begin

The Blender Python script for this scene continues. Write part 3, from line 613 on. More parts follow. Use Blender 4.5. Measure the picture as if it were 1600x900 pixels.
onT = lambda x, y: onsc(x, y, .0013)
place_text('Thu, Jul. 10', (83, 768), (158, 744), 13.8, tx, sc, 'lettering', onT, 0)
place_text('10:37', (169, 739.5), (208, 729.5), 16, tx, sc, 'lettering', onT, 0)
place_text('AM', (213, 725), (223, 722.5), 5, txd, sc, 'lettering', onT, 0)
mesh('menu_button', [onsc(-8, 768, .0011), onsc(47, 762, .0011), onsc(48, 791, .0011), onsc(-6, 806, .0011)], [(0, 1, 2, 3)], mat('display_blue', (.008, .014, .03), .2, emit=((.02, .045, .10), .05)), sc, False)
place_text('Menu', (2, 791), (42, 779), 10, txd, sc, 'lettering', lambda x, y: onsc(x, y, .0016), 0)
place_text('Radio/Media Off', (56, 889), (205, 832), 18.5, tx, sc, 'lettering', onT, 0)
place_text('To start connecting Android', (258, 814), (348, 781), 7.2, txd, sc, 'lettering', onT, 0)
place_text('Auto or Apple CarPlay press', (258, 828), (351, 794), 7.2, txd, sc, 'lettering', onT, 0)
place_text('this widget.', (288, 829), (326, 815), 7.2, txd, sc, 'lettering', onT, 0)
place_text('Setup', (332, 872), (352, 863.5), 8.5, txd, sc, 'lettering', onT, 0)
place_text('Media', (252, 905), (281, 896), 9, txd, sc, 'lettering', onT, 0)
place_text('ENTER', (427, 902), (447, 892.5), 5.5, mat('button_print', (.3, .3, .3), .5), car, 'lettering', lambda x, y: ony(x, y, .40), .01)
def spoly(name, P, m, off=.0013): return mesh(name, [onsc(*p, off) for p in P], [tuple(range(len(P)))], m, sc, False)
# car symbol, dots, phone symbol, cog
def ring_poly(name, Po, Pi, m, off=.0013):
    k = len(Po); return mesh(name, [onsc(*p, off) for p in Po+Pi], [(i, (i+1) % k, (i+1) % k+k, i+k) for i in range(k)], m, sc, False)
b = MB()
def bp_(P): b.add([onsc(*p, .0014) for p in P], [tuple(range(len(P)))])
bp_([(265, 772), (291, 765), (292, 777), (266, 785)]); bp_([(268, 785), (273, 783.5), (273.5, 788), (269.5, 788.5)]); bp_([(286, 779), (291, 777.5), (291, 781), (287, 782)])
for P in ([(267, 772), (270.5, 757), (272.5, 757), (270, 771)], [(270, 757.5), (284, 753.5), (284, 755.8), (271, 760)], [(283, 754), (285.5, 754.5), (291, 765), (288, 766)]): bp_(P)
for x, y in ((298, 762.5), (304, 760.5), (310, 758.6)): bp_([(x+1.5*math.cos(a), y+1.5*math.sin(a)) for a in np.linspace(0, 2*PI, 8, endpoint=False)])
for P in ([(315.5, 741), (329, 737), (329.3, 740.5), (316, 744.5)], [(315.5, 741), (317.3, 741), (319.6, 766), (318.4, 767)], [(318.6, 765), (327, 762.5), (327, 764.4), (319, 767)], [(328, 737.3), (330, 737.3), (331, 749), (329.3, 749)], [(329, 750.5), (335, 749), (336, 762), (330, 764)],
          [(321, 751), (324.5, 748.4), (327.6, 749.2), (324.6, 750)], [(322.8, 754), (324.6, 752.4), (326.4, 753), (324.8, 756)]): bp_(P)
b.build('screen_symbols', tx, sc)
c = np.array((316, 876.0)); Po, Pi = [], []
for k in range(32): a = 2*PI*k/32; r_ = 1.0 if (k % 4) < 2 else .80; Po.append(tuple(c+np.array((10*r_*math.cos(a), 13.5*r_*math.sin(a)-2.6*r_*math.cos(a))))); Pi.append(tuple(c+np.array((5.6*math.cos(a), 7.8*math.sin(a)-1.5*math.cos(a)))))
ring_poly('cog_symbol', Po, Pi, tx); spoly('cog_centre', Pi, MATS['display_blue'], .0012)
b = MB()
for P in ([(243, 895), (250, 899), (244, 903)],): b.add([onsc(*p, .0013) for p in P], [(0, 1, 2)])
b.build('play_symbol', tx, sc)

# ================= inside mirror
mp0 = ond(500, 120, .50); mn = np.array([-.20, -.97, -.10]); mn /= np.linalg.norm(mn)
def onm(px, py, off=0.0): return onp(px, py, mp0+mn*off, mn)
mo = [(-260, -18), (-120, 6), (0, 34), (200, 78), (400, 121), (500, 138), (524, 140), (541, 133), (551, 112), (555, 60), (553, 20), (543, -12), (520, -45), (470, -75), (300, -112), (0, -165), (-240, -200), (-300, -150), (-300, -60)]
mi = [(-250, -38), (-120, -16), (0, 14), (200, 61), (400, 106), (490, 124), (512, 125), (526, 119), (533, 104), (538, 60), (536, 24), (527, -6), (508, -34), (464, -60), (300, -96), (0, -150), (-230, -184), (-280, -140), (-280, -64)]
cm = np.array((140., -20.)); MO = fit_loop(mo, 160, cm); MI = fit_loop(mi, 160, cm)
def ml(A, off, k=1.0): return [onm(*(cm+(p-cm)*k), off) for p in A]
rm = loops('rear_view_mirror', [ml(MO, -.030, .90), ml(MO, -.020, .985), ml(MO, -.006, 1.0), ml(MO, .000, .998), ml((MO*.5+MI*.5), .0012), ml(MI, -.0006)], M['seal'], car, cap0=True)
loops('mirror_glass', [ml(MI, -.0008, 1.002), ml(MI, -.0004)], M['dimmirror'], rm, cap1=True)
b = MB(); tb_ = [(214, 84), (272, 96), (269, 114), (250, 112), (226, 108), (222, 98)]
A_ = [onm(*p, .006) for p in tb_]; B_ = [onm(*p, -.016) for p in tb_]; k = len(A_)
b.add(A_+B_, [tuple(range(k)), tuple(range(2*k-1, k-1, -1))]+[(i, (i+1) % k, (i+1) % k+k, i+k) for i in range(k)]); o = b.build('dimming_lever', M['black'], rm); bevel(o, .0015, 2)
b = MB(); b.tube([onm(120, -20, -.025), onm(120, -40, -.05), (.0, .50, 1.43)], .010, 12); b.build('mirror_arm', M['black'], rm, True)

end

(Problem statement) Give back all the data exactly as written.

(Expected answer)
The Blender Python script for this scene continues. Write part 3, from line 613 on. More parts follow. Use Blender 4.5. Measure the picture as if it were 1600x900 pixels.
onT = lambda x, y: onsc(x, y, .0013)
place_text('Thu, Jul. 10', (83, 768), (158, 744), 13.8, tx, sc, 'lettering', onT, 0)
place_text('10:37', (169, 739.5), (208, 729.5), 16, tx, sc, 'lettering', onT, 0)
place_text('AM', (213, 725), (223, 722.5), 5, txd, sc, 'lettering', onT, 0)
mesh('menu_button', [onsc(-8, 768, .0011), onsc(47, 762, .0011), onsc(48, 791, .0011), onsc(-6, 806, .0011)], [(0, 1, 2, 3)], mat('display_blue', (.008, .014, .03), .2, emit=((.02, .045, .10), .05)), sc, False)
place_text('Menu', (2, 791), (42, 779), 10, txd, sc, 'lettering', lambda x, y: onsc(x, y, .0016), 0)
place_text('Radio/Media Off', (56, 889), (205, 832), 18.5, tx, sc, 'lettering', onT, 0)
place_text('To start connecting Android', (258, 814), (348, 781), 7.2, txd, sc, 'lettering', onT, 0)
place_text('Auto or Apple CarPlay press', (258, 828), (351, 794), 7.2, txd, sc, 'lettering', onT, 0)
place_text('this widget.', (288, 829), (326, 815), 7.2, txd, sc, 'lettering', onT, 0)
place_text('Setup', (332, 872), (352, 863.5), 8.5, txd, sc, 'lettering', onT, 0)
place_text('Media', (252, 905), (281, 896), 9, txd, sc, 'lettering', onT, 0)
place_text('ENTER', (427, 902), (447, 892.5), 5.5, mat('button_print', (.3, .3, .3), .5), car, 'lettering', lambda x, y: ony(x, y, .40), .01)
def spoly(name, P, m, off=.0013): return mesh(name, [onsc(*p, off) for p in P], [tuple(range(len(P)))], m, sc, False)
# car symbol, dots, phone symbol, cog
def ring_poly(name, Po, Pi, m, off=.0013):
    k = len(Po); return mesh(name, [onsc(*p, off) for p in Po+Pi], [(i, (i+1) % k, (i+1) % k+k, i+k) for i in range(k)], m, sc, False)
b = MB()
def bp_(P): b.add([onsc(*p, .0014) for p in P], [tuple(range(len(P)))])
bp_([(265, 772), (291, 765), (292, 777), (266, 785)]); bp_([(268, 785), (273, 783.5), (273.5, 788), (269.5, 788.5)]); bp_([(286, 779), (291, 777.5), (291, 781), (287, 782)])
for P in ([(267, 772), (270.5, 757), (272.5, 757), (270, 771)], [(270, 757.5), (284, 753.5), (284, 755.8), (271, 760)], [(283, 754), (285.5, 754.5), (291, 765), (288, 766)]): bp_(P)
for x, y in ((298, 762.5), (304, 760.5), (310, 758.6)): bp_([(x+1.5*math.cos(a), y+1.5*math.sin(a)) for a in np.linspace(0, 2*PI, 8, endpoint=False)])
for P in ([(315.5, 741), (329, 737), (329.3, 740.5), (316, 744.5)], [(315.5, 741), (317.3, 741), (319.6, 766), (318.4, 767)], [(318.6, 765), (327, 762.5), (327, 764.4), (319, 767)], [(328, 737.3), (330, 737.3), (331, 749), (329.3, 749)], [(329, 750.5), (335, 749), (336, 762), (330, 764)],
          [(321, 751), (324.5, 748.4), (327.6, 749.2), (324.6, 750)], [(322.8, 754), (324.6, 752.4), (326.4, 753), (324.8, 756)]): bp_(P)
b.build('screen_symbols', tx, sc)
c = np.array((316, 876.0)); Po, Pi = [], []
for k in range(32): a = 2*PI*k/32; r_ = 1.0 if (k % 4) < 2 else .80; Po.append(tuple(c+np.array((10*r_*math.cos(a), 13.5*r_*math.sin(a)-2.6*r_*math.cos(a))))); Pi.append(tuple(c+np.array((5.6*math.cos(a), 7.8*math.sin(a)-1.5*math.cos(a)))))
ring_poly('cog_symbol', Po, Pi, tx); spoly('cog_centre', Pi, MATS['display_blue'], .0012)
b = MB()
for P in ([(243, 895), (250, 899), (244, 903)],): b.add([onsc(*p, .0013) for p in P], [(0, 1, 2)])
b.build('play_symbol', tx, sc)

# ================= inside mirror
mp0 = ond(500, 120, .50); mn = np.array([-.20, -.97, -.10]); mn /= np.linalg.norm(mn)
def onm(px, py, off=0.0): return onp(px, py, mp0+mn*off, mn)
mo = [(-260, -18), (-120, 6), (0, 34), (200, 78), (400, 121), (500, 138), (524, 140), (541, 133), (551, 112), (555, 60), (553, 20), (543, -12), (520, -45), (470, -75), (300, -112), (0, -165), (-240, -200), (-300, -150), (-300, -60)]
mi = [(-250, -38), (-120, -16), (0, 14), (200, 61), (400, 106), (490, 124), (512, 125), (526, 119), (533, 104), (538, 60), (536, 24), (527, -6), (508, -34), (464, -60), (300, -96), (0, -150), (-230, -184), (-280, -140), (-280, -64)]
cm = np.array((140., -20.)); MO = fit_loop(mo, 160, cm); MI = fit_loop(mi, 160, cm)
def ml(A, off, k=1.0): return [onm(*(cm+(p-cm)*k), off) for p in A]
rm = loops('rear_view_mirror', [ml(MO, -.030, .90), ml(MO, -.020, .985), ml(MO, -.006, 1.0), ml(MO, .000, .998), ml((MO*.5+MI*.5), .0012), ml(MI, -.0006)], M['seal'], car, cap0=True)
loops('mirror_glass', [ml(MI, -.0008, 1.002), ml(MI, -.0004)], M['dimmirror'], rm, cap1=True)
b = MB(); tb_ = [(214, 84), (272, 96), (269, 114), (250, 112), (226, 108), (222, 98)]
A_ = [onm(*p, .006) for p in tb_]; B_ = [onm(*p, -.016) for p in tb_]; k = len(A_)
b.add(A_+B_, [tuple(range(k)), tuple(range(2*k-1, k-1, -1))]+[(i, (i+1) % k, (i+1) % k+k, i+k) for i in range(k)]); o = b.build('dimming_lever', M['black'], rm); bevel(o, .0015, 2)
b = MB(); b.tube([onm(120, -20, -.025), onm(120, -40, -.05), (.0, .50, 1.43)], .010, 12); b.build('mirror_arm', M['black'], rm, True)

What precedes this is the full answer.